A Song Worth Fighting About

KNOXVILLE, Tenn. (CN) - A small Tennessee town can change its name to Rocky Top to try to draw tourists, despite a lawsuit from the heirs of the couple who wrote the song of the same name, the unofficial fight song of the University of Tennessee, a federal judge ruled.

"Rocky Top" - one of Tennessee's eight official state songs - was written in 1967 by Felice and Boudleaux Bryant. It's been covered by a panoply of country singers, and has been the University of Tennessee Volunteers' unofficial fight song since the early 1970s.

Lake City, a town of 1,856 north of Knoxville, asked the state in November 2013 to change its name to Rocky Top, in a search for tourists.

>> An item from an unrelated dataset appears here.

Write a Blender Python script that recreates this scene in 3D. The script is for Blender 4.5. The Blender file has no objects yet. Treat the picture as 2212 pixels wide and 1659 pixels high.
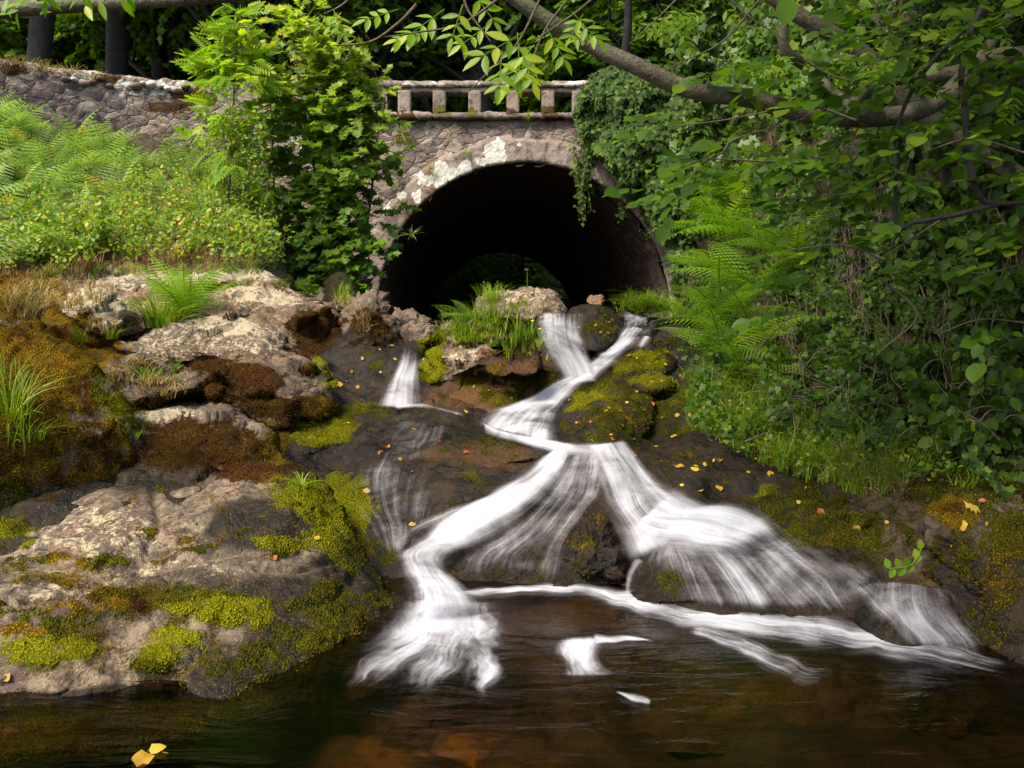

According to U.S. District Judge Thomas Varlan's 32-page ruling, the City Council voted to change the town's name "due to 'the influence of members of the board of directors of [Rocky Top Marketing], who promised lavish development, investment, and construction if the city were to rename itself'. Those developments include spending an estimated $147.425 million to construct, in four phases, a 3-D interactive theater, a train ride, a laser-tag arena, a 1,500-seat theater, a Rocky Top Sweets & Candies Emporium, various merchandising (clothing, toys, books, etc.), a river-pirate themed restaurant, a water park, a train depot, a loading dock and shopping center, a functioning train called the Rocky Top Express that will travel to the University of Tennessee during football season, a hotel and banquet hall, a Rocky Top sports arena, an office and administrative building, and an amusement park." (Parentheses and brackets as in complaint; citation to original lawsuit omitted.)

But House of Bryant Publications, run by the sons of the songwriters, sued to try to block the name change, claiming it would dilute the value of their trademarks. The trademarks, filed last year, are on "a variety of trinkets," the Knoxville News-Sentinel reported this week in a story on the judicial ruling.

Varlan ruled that the publishing house would not suffer irreparable harm if the city is allowed to change its name. Any such injury, Varlan wrote, is merely "speculative."

"Given that the likelihood of plaintiff suffering any harm as a result of the developer defendants' conduct is speculative and uncertain, rather than certain and immediate, the Court finds that plaintiff has not made the requisite showing of irreparable harm absent injunctive relief against the developer defendants," Varlan wrote.

He denied the Bryants' request for an injunction.